Vagón de todos
En plena crisis económica, y tras una invasión militar de los peruanos, Ecuador perdió en 1942 la mitad de su territorio por el Protocolo de Paz de Rio de Janeiro. En pleno auge económico, y tras la llegada pacífica de trabajadores de fuera, aquí vamos a perder más de la mitad de la vergüenza si no se regulariza la situación de todos esos trabajadores. Están aquí y los vemos a diario. Acuden al trabajo en el vagón del metro. Bastantes de ellos, con rasgos andinos, platican en castellano sin penurias léxicas; otros en el mismo vagón conversan en alguna lengua eslava. Viajan con los demás pasajeros que ríen o discuten en valenciano o en castellano con penurias léxicas. Apunta el día y los más jóvenes y trasnochadores cabecean somnolientos hasta que el altavoz anuncia: 'Próxima parada Albalat, Foios, Rafelbunyol...'
Con DNI y sin DNI, legales, ilegales, alegales, todos en el mismo vagón a primeras horas de la mañana. Por la tarde, y cuando ya la oscuridad cubre la huerta valenciana, tropieza uno en el metro con los mismos rostros. Se distingue el cansancio en el semblante de los pasajeros, y se observa la razón del cansancio en las botas o las zapatillas deportivas, en el dobladillo de las perneras del pantalón: tierra húmeda del campo, restos del cemento con que se construyen las casas adosadas y manchas de grasa de algún polígono industrial. Con papeles o sin papeles, todos en el mismo convoy; todos en un moderno vagón que no distingue ciudadanos de primera y ciudadanos de segunda -distinción, por otro lado, que no es de recibo en democracia-. Es un vagón democrático que no pregunta si el viajero nació en Guayaquil o en Esmeraldas, en la ciudad de Cuenca en los Andes o en la Cuenca cercana castellano-manchega. Un metro multicultural, lindo y limpio, de los Ferrocarriles de la Generalitat Valenciana, a quien no le preocupa el color de la piel de nadie, ni el pelo liso o rizado de sus pasajeros. Es el vagón de quienes acuden al trabajo y vuelven de su trabajo, que es la patria más universal de todas.

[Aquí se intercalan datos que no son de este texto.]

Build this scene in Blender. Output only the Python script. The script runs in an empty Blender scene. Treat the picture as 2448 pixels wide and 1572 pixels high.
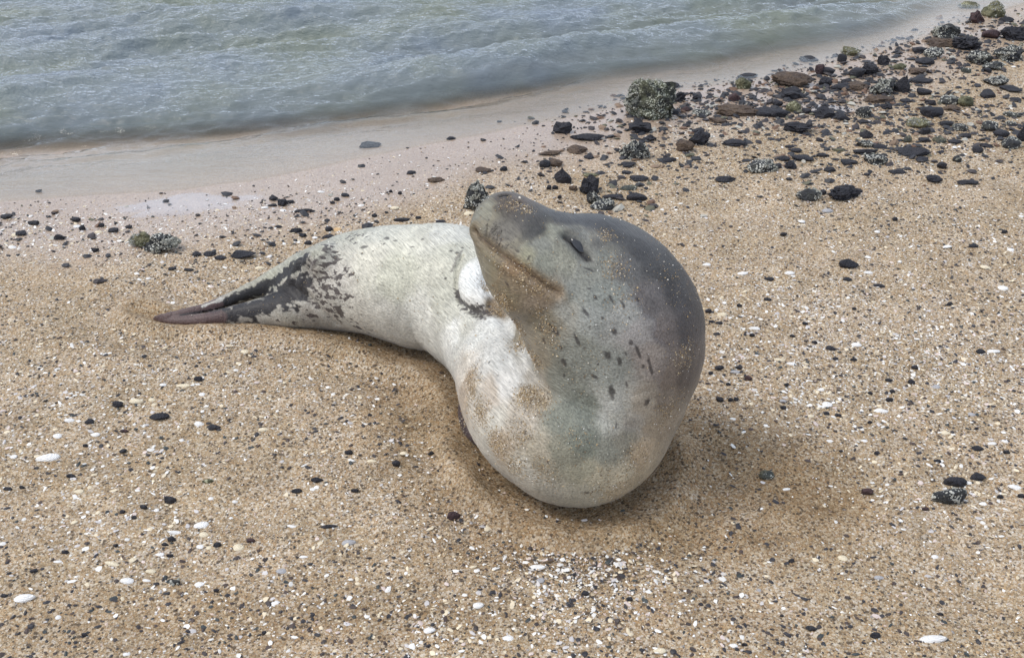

Pero cuando uno llega a su destino y baja del metro, la ilusión del vagón de todos se desvanece. El exterior viene a ser la fea Ley de Extranjería y las decenas de miles de nuestros conciudadanos sin papeles, que madrugan aquí, que trabajan aquí, que hacen patria aquí, que los necesitamos tanto aquí, como necesitan en sus expoliados países de origen el dinero que ganan en la construcción, el almacen o la alcachofa. Una vergüenza es que tengamos entre nosotros conciudadanos mal llamados ilegales y una Ley de Extranjería que no los ampara.
El vagón que recorre la huerta valenciana, el vagón de todos, exige, porque es de justicia, que la derecha que gobierna ponga en práctica las propuestas del líder de la oposición Rodríguez Zapatero: que los mal llamados ilegales de aquí regularicen su situación aquí; que los ayuntamientos, tan cercanos a la ciudadanía, intervengan en ese proceso y en el proceso de integración de esos nuevos vecinos. Ése es el camino, junto con la entrada ordenada, pero sin trabas, de los trabajadores que se necesiten, para evitar que mafias y desaprensivos se lucren a costa de la necesidad ajena. Un camino que se ha de iniciar ya, si queremos una tierra de todos y multicultural como ese vagón madrugador de L'Horta.